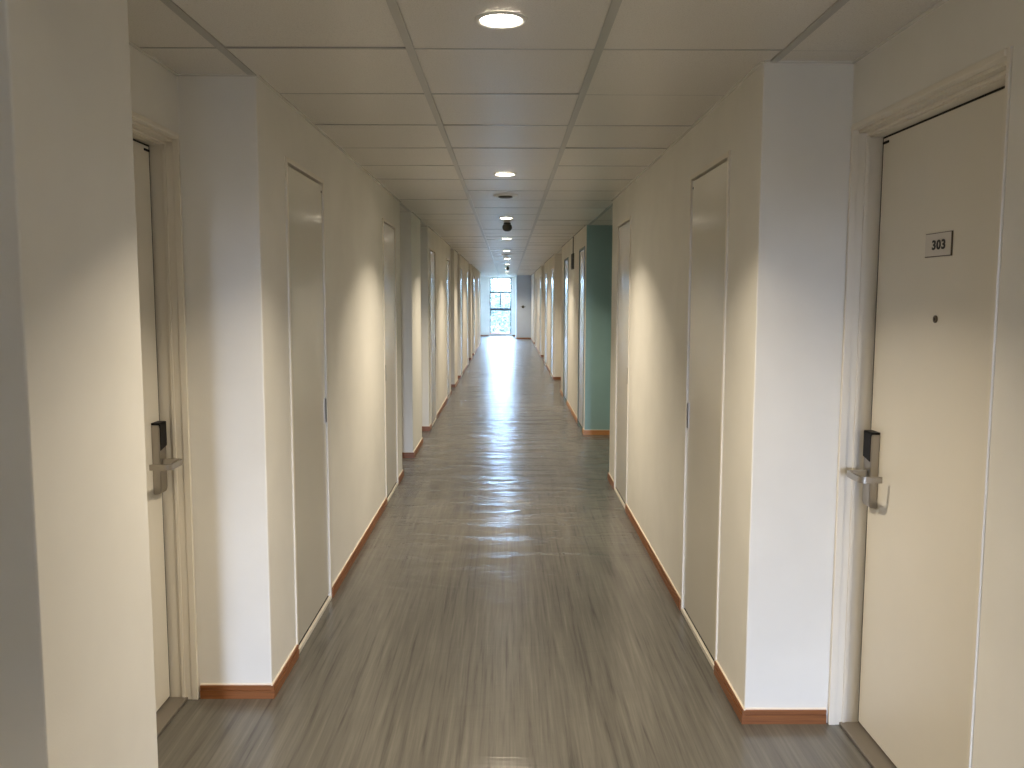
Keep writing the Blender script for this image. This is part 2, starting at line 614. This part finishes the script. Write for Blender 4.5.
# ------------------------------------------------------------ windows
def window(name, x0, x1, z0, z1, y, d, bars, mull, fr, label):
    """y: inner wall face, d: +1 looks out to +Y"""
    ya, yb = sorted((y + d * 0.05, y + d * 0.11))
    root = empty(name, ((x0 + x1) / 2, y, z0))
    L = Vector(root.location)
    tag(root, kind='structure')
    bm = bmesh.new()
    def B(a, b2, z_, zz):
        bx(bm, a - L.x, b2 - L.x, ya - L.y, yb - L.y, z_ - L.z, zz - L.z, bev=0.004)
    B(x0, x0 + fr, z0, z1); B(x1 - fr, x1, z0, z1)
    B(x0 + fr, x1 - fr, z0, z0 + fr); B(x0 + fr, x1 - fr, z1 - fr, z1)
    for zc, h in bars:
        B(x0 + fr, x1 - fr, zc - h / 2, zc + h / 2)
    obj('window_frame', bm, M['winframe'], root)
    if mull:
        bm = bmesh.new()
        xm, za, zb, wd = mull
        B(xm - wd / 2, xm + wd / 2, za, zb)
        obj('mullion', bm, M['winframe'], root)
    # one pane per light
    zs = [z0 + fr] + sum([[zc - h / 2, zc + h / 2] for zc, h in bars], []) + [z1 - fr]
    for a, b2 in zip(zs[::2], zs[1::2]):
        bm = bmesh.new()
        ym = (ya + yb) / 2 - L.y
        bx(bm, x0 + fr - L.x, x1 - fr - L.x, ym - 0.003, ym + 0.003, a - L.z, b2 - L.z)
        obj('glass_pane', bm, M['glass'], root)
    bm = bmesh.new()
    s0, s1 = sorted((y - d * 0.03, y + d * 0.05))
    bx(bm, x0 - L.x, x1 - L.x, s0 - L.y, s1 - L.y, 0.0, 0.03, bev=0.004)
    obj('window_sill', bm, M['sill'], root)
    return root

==

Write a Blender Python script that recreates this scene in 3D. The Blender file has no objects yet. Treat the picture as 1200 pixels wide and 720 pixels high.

---

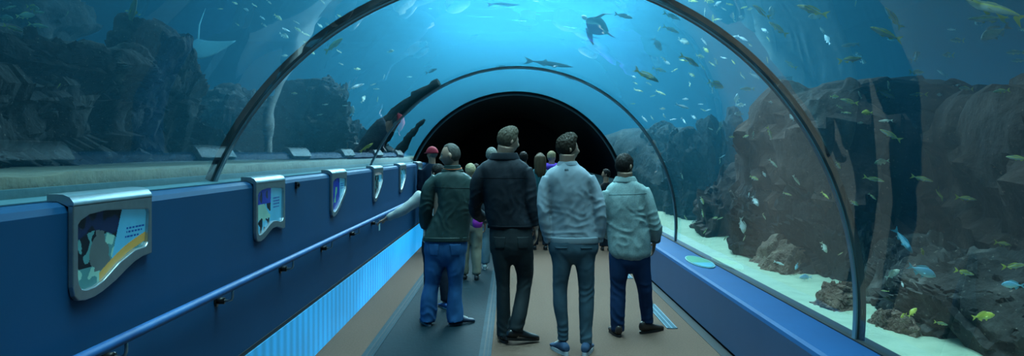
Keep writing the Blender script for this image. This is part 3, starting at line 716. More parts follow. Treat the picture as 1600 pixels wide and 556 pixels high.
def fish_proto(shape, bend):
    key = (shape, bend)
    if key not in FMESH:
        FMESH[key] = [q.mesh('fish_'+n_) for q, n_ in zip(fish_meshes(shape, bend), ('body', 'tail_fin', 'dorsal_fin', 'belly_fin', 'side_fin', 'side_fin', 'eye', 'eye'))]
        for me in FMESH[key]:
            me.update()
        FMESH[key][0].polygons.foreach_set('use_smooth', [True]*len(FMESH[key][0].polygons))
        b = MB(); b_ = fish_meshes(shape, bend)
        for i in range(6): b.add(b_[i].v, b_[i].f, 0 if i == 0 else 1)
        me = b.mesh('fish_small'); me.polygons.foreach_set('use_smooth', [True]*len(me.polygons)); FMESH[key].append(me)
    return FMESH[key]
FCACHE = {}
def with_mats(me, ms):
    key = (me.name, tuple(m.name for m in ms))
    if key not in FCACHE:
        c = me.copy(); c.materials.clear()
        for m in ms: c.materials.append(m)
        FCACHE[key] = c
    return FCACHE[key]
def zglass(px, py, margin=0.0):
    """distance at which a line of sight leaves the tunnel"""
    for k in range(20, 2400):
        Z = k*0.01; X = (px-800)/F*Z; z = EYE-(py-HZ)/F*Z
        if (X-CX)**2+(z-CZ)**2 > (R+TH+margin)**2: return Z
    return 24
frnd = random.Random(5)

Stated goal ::
Repeat the span of lines that opens with the line holding "for Blender 4.5." and closes with the line holding "return root", exactly as it stands.

Task solution ::
Keep writing the Blender script for this image. This is part 2, starting at line 614. This part finishes the script. Write for Blender 4.5.
# ------------------------------------------------------------ windows
def window(name, x0, x1, z0, z1, y, d, bars, mull, fr, label):
    """y: inner wall face, d: +1 looks out to +Y"""
    ya, yb = sorted((y + d * 0.05, y + d * 0.11))
    root = empty(name, ((x0 + x1) / 2, y, z0))
    L = Vector(root.location)
    tag(root, kind='structure')
    bm = bmesh.new()
    def B(a, b2, z_, zz):
        bx(bm, a - L.x, b2 - L.x, ya - L.y, yb - L.y, z_ - L.z, zz - L.z, bev=0.004)
    B(x0, x0 + fr, z0, z1); B(x1 - fr, x1, z0, z1)
    B(x0 + fr, x1 - fr, z0, z0 + fr); B(x0 + fr, x1 - fr, z1 - fr, z1)
    for zc, h in bars:
        B(x0 + fr, x1 - fr, zc - h / 2, zc + h / 2)
    obj('window_frame', bm, M['winframe'], root)
    if mull:
        bm = bmesh.new()
        xm, za, zb, wd = mull
        B(xm - wd / 2, xm + wd / 2, za, zb)
        obj('mullion', bm, M['winframe'], root)
    # one pane per light
    zs = [z0 + fr] + sum([[zc - h / 2, zc + h / 2] for zc, h in bars], []) + [z1 - fr]
    for a, b2 in zip(zs[::2], zs[1::2]):
        bm = bmesh.new()
        ym = (ya + yb) / 2 - L.y
        bx(bm, x0 + fr - L.x, x1 - fr - L.x, ym - 0.003, ym + 0.003, a - L.z, b2 - L.z)
        obj('glass_pane', bm, M['glass'], root)
    bm = bmesh.new()
    s0, s1 = sorted((y - d * 0.03, y + d * 0.05))
    bx(bm, x0 - L.x, x1 - L.x, s0 - L.y, s1 - L.y, 0.0, 0.03, bev=0.004)
    obj('window_sill', bm, M['sill'], root)
    return root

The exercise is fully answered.